Transportation funding advocates said those woes affect the city’s – and therefore the state’s – ability to attract businesses.

Martin said roads don’t have to be totally perfect.

“But I think the roads in Tucson get noticed by people who are looking to relocate business there,” he said. “If you extend that example statewide, if we don’t do something in the next two years, you’re going to see many, many communities across the state in a really pretty dire situation relative to their streets and roads.”

But Ducey’s office said other state’s infrastructures are far worse.

“I would counter that with some of the rankings that came out comparing our infrastructure to others,” Scarpinato said. “L.A. is the worst place in the world for traffic. Go to Detroit, or some of these cities in the Midwest, and then come back here.”

Efforts to persuade policymakers to hike the gas tax are just one part of the equation. The other part is to dissuade lawmakers from raiding HURF and using the money for other state operations.

“We also work extraordinarily hard to encourage the Legislature to discontinue their transfers from the Highway Users Revenue Fund,” Martin said.

Last year, the state budget included $87 million for road projects, but the governor’s proposal for FY2018 discontinues those funds. Ducey, however, faces resistance from lawmakers, particularly those who come from rural areas.

Sen. Steve Farley, D-Tucson, insists that the lack of roadway funding is hurling the state into a self-inflicted crisis and pulling back Arizona’s economy.

“Like all cities and counties in the state, we’ve been suffering from the diversion of HURF funds by the state Legislature and the governor, who have been taking up to $120 million dollars a year and putting it into the general fund as opposed to (putting funds) into the roads where they should be going,” Farley said.

He insisted that transportation is a nonpartisan issue.

“The roads aren’t red or blue – they’re grey.
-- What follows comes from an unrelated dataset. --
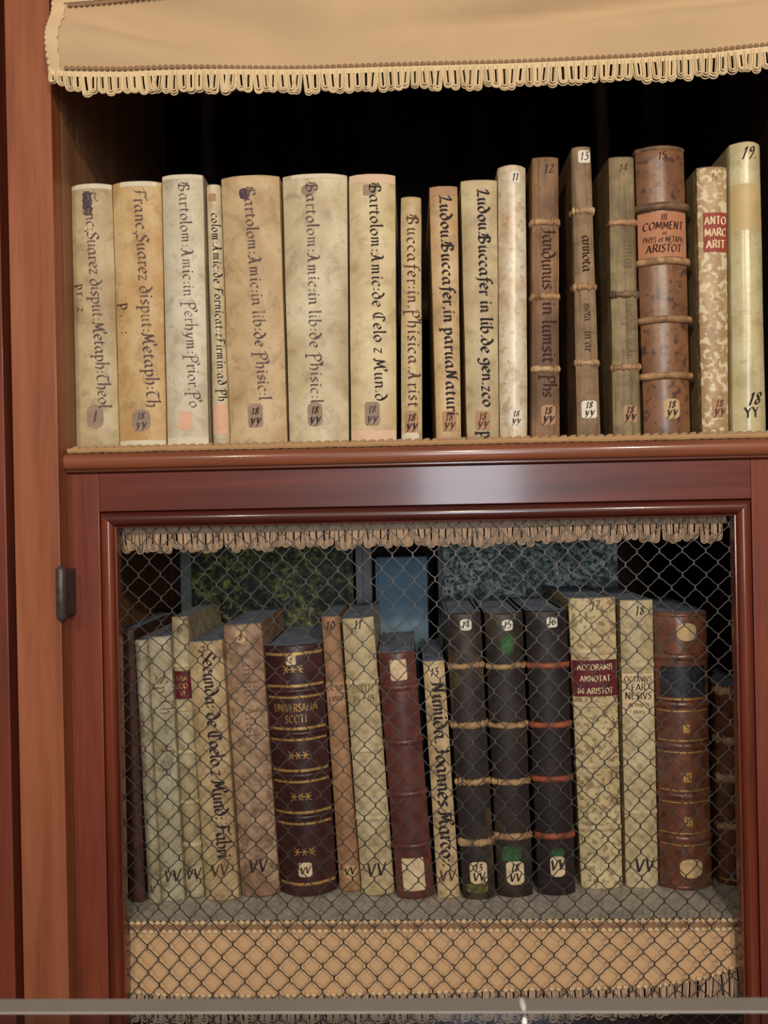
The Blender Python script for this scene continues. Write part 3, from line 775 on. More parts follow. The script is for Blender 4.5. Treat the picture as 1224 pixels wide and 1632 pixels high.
# fringed valance at the top of the lower compartment
YV = 1.0085
vx0, vx1 = X(194, 850, YV), X(1158, 820, YV)
zt1 = SHELF_U - TH - 0.003
fz0 = Z(640, 838, YV)
fy = lambda x: YV + 0.0035 * mnoise.noise(Vector((x * 9, 2.2, 0)))
hz = lambda x: fz0 + 0.0015 * mnoise.noise(Vector((x * 7, 5.5, 1)))
val2 = empty('valance', 'short brown fringed valance hanging behind the netting above the lower books', 'valance', ((vx0 + vx1) / 2, YV, zt1))
mb = MB(); rows = []
for k in range(9):
    rows.append([(lambda x: (x, fy(x), hz(x) + (zt1 - hz(x)) * k / 8))(vx0 + (vx1 - vx0) * i / 100) for i in range(101)])
back = [[(x, y + 0.0012, z) for x, y, z in r] for r in rows]
mb.grid(rows); mb.grid(back, flip=True); part(mb, 'cloth', CLOTH, val2, True, 180)
part(heading((vx0, vx1), hz, lambda x: fy(x) - .001, 0.011, 520), 'fringe_heading', FRINGE2, val2, True, 60)
part(fringe((vx0, vx1), lambda x: hz(x) + 0.004, lambda x: fy(x) - .0015, 0.0290, 0.00052, 0.0088, 5, 6), 'fringe', FRINGE2, val2, True, 60)
mb = MB(); n = 120
braid_row(mb, [(lambda x: (x, fy(x) - .0014, hz(x) + 0.0125))(vx0 + (vx1 - vx0) * i / n) for i in range(n + 1)], 0.0028, 0.5); part(mb, 'braid_edge', BRAID_D, val2, True, 60)

# valance hung from the lower shelf
YS = 1.0085
sx0, sx1 = X(200, 1470, YS), X(1206, 1460, YS)
hp = [(180, 1574), (212, 1580), (260, 1584), (420, 1585), (640, 1581), (800, 1576), (930, 1573), (1040, 1569), (1120, 1558), (1175, 1540), (1230, 1526)]
hem2 = [(P(a, b_, YS).x, P(a, b_, YS).z) for a, b_ in hp]
h2 = lambda x: interp(hem2, x)
zt2 = SHELF_L - 0.001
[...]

This is not just rampant government spending. This is an attempt to invest in ourselves. Over time, we take a little bit from each of us and put it into something that all of us can benefit from. Everybody gets a huge return on that investment,” he said.

“If our grandparents and great grandparents had the courage to be able to build the best transportation system in the world, then we ought to have the courage to figure out how to maintain it,” Farley added.

Something as simple as raising the gas tax would offer a temporary fix to a long-term problem, he said.

The problem, he said, is obvious: In a decade or two, gasoline will play a much smaller portion of cars’ fuel mix as more electric cars are deployed on the road. Electric cars, of course, don’t need gas; hence, they don’t pay the gas tax.

Farley isn’t alone in his efforts to raise money for transportation.

Sen. Bob Worsley, R-Mesa, is pushing two bills, one of which would allow counties to ask voters if they want to create a county-specific gas tax. His other measure would allocate new funds to support the Arizona Department of Public Safety, instead of sweeping HURF to fund the department’s operations.

Ducey’s office said that transportation infrastructure, while a problem, is something that Arizona has the means to deal with.

“Arizona has been at the forefront of planning when it comes to transportation infrastructure,” Scarpinato said. “The rural areas do need attention, and we need to stay on top of it, but we have a good foundation to build off of.”

Ducey met with the new secretary of the U.S. Department of Transportation in Washington D.C. recently, and the governor plans to vie for infrastructure dollars.

In President Trump’s first address to a joint session of Congress on February 28, he said he would invest a trillion dollars in infrastructure projects, creating “millions” of jobs across the country.